Another person in the "People I Like Category" is Stephen Colbert, and after this recent twitter-storm my gut-reaction decision to "leap to his aid" found me squarely in the company of people who say things like "why can't you people take a joke?" and "everyone is always getting so offended these days!"  This isn't company that I usually keep, and I was pretty eager to show it the door, but it was still jarring.  After walking back up the chain of assumptions and privilege that brought me to that point, I eventually came to thing that I put in quotes up there "leap to his aid".  Why on Earth would anything I say or do have any level of impact on Stephen Colbert as a person or as a successful performer?  It's pretty clear that his show will probably not be cancelled over a hashtag campaign, and even if it was it is unlikely that my lone and brilliant voice would do anything to stop it.  I did some more thinking and I realized it was because I wanted to explain to people how the tweet was out of context!  It wasn't offensive!  I wanted to be right because they didn't understand Colbert like I did, and if I could just explain it well enough they would maybe they would.  Well, to be honest that's a bit of fanciful editing, I wanted to be right because I like being right and if I don't immediately perceive something that somebody else as "correct" then I typically start to invest myself in finding a way for them to be wrong.

Back to the other track again.

I don't know David Foster Wallace, I have never known David Foster Wallace, and it is impossible for me to ever get to know David Foster Wallace because he is dead.  I have read a good chunk of his fiction and a smaller chunk of his non-fiction (I've even read non-trivial bit of his senior thesis, which made me feel wonderfully inadequate as a thinker) and it really touched me inside, but I don't know him.  I really want to know him though.  I think that's a built-in feature of being a fan of somebody.  Something that they have made touches you in a real and serious way and it just seems so inconceivable that it isn't a two way street.  Every other serious, life-altering interaction in my life is two-way; that's usually what makes relationships so fun.  My relationship with the media and stuff that I consume, however, is not.  This is a problem that everybody who is a fan of anybody bumps into, so I expect that you are familiar with it.

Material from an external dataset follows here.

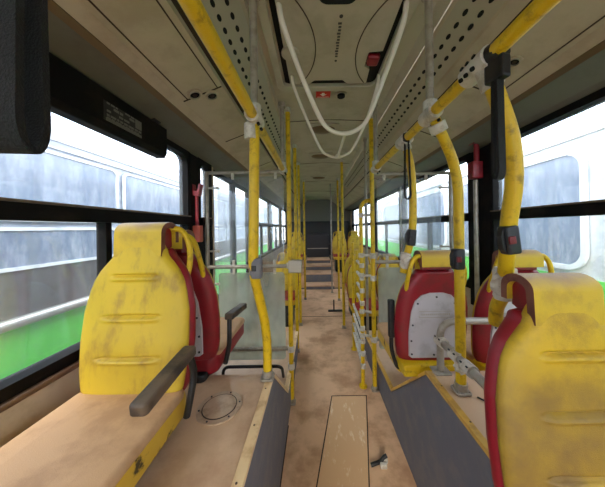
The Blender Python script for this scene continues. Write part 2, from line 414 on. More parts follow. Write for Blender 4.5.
for o in bpy.data.objects:
    if o.name.startswith('perforated_strip'):
        o['label'] = 'grey strip of dark oval holes in the ceiling above the %s yellow rail' % ('left' if o.data.vertices[0].co.x < 0 else 'right')
        del o['group']

# air nozzles and speaker grille on the ducts
def duct_pt(s, t, y):
    """point on the underside of a duct, t from outer (0) to inner (1) edge, with its downward normal"""
    A = Vector((BC+s*.955, y, 2.372)); B = Vector((BC+s*.72, y, 2.462)); u = B-A; n = Vector((-u.z, 0, u.x)).normalized()
    return A+u*t, (n if n.z < 0 else -n)
def nozzle(s, t, y, label, r=.03):
    p, n = duct_pt(s, t, y)
    root = thing('air_nozzle', label, 'air vent', p, 0, 'round air nozzles in the ceiling ducts')
    q = n
    b = MB(); b.tube([q*-.003, q*.006], r*1.45, 24); b.build('plate', 'duct', root)
    b = MB(); b.tube([q*.006, q*.013], r, 24, cap=False); b.tube([q*.013, q*.004], r*.9, 24, cap=False); b.build('ring', 'perf', root)
    b = MB(); b.disc(q*.0055, q, r*.88, .002, 20); b.build('bore', 'hole', root)
    b = MB(); b.tube([q*.004, q*.012], r*.42, 16); b.build('dial', 'seam', root)
nozzle(-1, .66, 1.40, 'inner round air nozzle of the pair above the left window')
nozzle(-1, .34, 1.34, 'outer round air nozzle of the pair above the left window')
nozzle(1, .80, 1.16, 'inner round air nozzle beside the right yellow rail')
nozzle(1, .52, 1.13, 'outer round air nozzle beside the right yellow rail', .022)
nozzle(-1, .62, 2.5, 'round air nozzle farther back in the left ceiling duct')

b = MB(); p = Vector((BC-.69, .87, 2.49)); q = Vector((BC-.60, .87, 2.56))
A = Vector((BC-.695, 0, 2.500)); B = Vector((BC-.655, 0, 2.543)); u = B-A; n = Vector((u.z, 0, -u.x)).normalized()
if n.z > 0: n = -n
g = MB(); A2 = A+n*.014; B2 = B+n*.014; g.prism([(A.x, A.z), (B.x, B.z), (B2.x, B2.z), (A2.x, A2.z)], 1, .70, .93)
gr = tag(g.build('speaker_grille', 'duct', bevel=.004), 'small slotted cream grille beside the left yellow rail', 'grille')
g = MB()
for k in range(6):
    y = .80+.018*k; P, Q = A+u*.2+n*.0145, A+u*.8+n*.0145
    g.add([(P.x, y, P.z), (Q.x, y, Q.z), (Q.x, y+.008, Q.z), (P.x, y+.008, P.z)], [(0, 1, 2, 3)])
g.build('slots', 'hole', gr)

# ------------------------------------------------------------------ roof hatch
def rrect(x0, x1, y0, y1, r, n=6):
    o = []
    for cx, cy, a0 in ((x1-r, y1-r, 0), (x0+r, y1-r, 90), (x0+r, y0+r, 180), (x1-r, y0+r, 270)):
        for k in range(n+1):
            a = math.radians(a0+90*k/n); o.append((cx+r*math.cos(a), cy+r*math.sin(a)))
    return o
hx0, hx1, hy0, hy1 = -.27, .52, 1.00, 1.80
hz = 2.715
hatch = thing('roof_hatch', 'large cream roof hatch with rounded frame in the middle of the ceiling', 'hatch', ((hx0+hx1)/2, (hy0+hy1)/2, hz))
def loc(pts): return [(x-(hx0+hx1)/2, y-(hy0+hy1)/2) for x, y in pts]
def frame_ring(b, o1, o2, z0, z1, mi=0):
    n = len(o1)
    vs = [(x, y, z0) for x, y in o1]+[(x, y, z0) for x, y in o2]+[(x, y, z1) for x, y in o1]+[(x, y, z1) for x, y in o2]
    fs = []
    for i in range(n):
        j = (i+1) % n
        fs += [(i, j, n+j, n+i), (2*n+i, 3*n+i, 3*n+j, 2*n+j), (i, 2*n+i, 2*n+j, j), (n+i, n+j, 3*n+j, 3*n+i)]
    b.add(vs, fs, mi)
b = MB(); frame_ring(b, loc(rrect(hx0, hx1, hy0, hy1, .07)), loc(rrect(hx0+.05, hx1-.05, hy0+.05, hy1-.06, .05)), -.035, .0)
b.build('frame', 'ceiling', hatch, bevel=.006)
b = MB(); b.prism(loc(rrect(hx0+.045, hx1-.045, hy0+.045, hy1-.055, .05)), 2, -.006, .0); b.build('recess', 'hole', hatch)
b = MB()
lid = [(hx0+.095, hy0+.06), (hx1-.085, hy0+.06), (hx1-.085, 1.40), (hx1-.17, 1.41), (hx1-.17, 1.53), (hx1-.13, 1.56), (hx1-.12, hy1-.09), (hx1-.26, hy1-.085), (hx1-.30, hy1-.13), (hx0+.28, hy1-.13), (hx0+.24, hy1-.085), (hx0+.10, hy1-.09)]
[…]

Coming back to the biography-type-film, I think I am so thoroughly disturbed by it for this reason.  The David Foster Wallace in my head who has been so important to me and who is a person whom I love and cherish is not going to be the one on the screen.  Anybody short of my identical self is going to have a different interpretation of the person that he was, so the character will not be who I want it to be, and this is frustrating.  Kind of for the same reason that when you go to a concert and you see other fans of the same music that you like it's always sort of a let down.  It's like "am I one of these people?  They're all so stupid and cow-eyed." (relevant xkcd as always: https://xkcd.com/610/).  I guess my fundamental problem here is that something incredibly intimate and important to me is going to be put up for everybody to interact with and interpret (or mis-interpret) on their own and that's deeply uncomfortable.  Obviously it's not a particularly reasonable discomfort, but there it is.  Everyone can sympathize, because we've all done it.  We make fun of it because it's so ubiquitous ("bro you just don't understand *band name here* like I do").

And now we synthesize the two thought processes.

The danger comes when the compulsive desire to be right, smart, etc. meets the fragility of my one way connection with the media I love, and the results are kind of easy to extrapolate, so I'll leave that to you.  I have no final thesis here, but I guess this (as almost every #RealTalk moment I have with myself) leads back to something I read by David Foster Wallace (and continue to read), his commencement speech at Kenyon College, retitled "This is Water" after it's publication (http://www.metastatic.org/text/This%20is%20Water.pdf).  It was turned into a short, Buzzworthy-esque YouTube video (https://www.youtube.com/watch?v=dexIA_OfLzg) that bothered me for the same reasons the movie will bother me, but ultimately I guess I'm glad that other people like it as much as I do, and I'm also glad that it will reach a wider audience.  The lessons I'm choosing to take here are to try and appreciate the fact that the depth and beauty of the experience I have with David Foster Wallace (and to a much lesser extent, Mr. Colbert) are something that many other people share (even if their experiences are wrong [I jest, it's a predictable attempt at a running gag]), and to leave it at that.  I can't pretend that it's any manner of solution to the problem of these stupid feelings running amok, but it's what I've got so far.